Ja. Aber nur Technologien, die sozial wenig Mehrwert bringen. Wir werden etwa in Europa im Bereich "Social Scoring" (ein Sozialkreditsystem, das in China angewendet wird, Anm.) wenig Innovation sehen. Aber wir wollen das auch nicht. Das Problem wird nicht Europas Datenschutzniveau sein. Das Problem ist in diesem Fall ein Produkt, das dem notwendigen Datenschutzniveau nicht entspricht. Ein Produkt, das den europäischen Werten nicht entspricht. Da geht es also um Innovationen, wo der Schaden größer wäre als der gesellschaftliche Nutzen.
Das Gesetz ist die eine Seite, dessen Durchsetzung die andere. Wie kann diese gelingen?

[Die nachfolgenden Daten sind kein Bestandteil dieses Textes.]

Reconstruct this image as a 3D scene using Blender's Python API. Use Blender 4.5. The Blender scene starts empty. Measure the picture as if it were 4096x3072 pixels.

Es braucht jedenfalls eine starke Durchsetzungsstruktur. Und die EU-Kommission kann dabei ein ganz wichtiger Faktor sein. Wichtig ist, zu betonen, dass wir die KI ja nicht abstrakt regeln wollen, sondern das Augenmerk auf deren Anwendungsfälle legen. Geht es um KI im Schulbereich, könnten also durchwegs Schulbehörden zuständig sein. Übergeordnet könnte eine Art KI-Kommission agieren.
Österreich will eine eigene KI-Behörde installieren. Eine sinnvolle Idee?
Wenn sie eine beratende Funktion einnimmt, kann es sinnvoll sein. Ist sie zu stark als Datenschutzbehörde aufgestellt, droht eine Verantwortungsdiffusion.
Ist KI eigentlich gefährlich?
Aktuell empfinde ich es vor allem als gefährlich, wenn wir davon sprechen, dass eine KI "entscheidet" oder "halluziniert". Weil man dadurch die Menschen dahinter verdeckt. Tatsache ist, dass auch bei der Entwicklung dieser Technologie noch immer der Mensch die entscheidende Rolle spielt.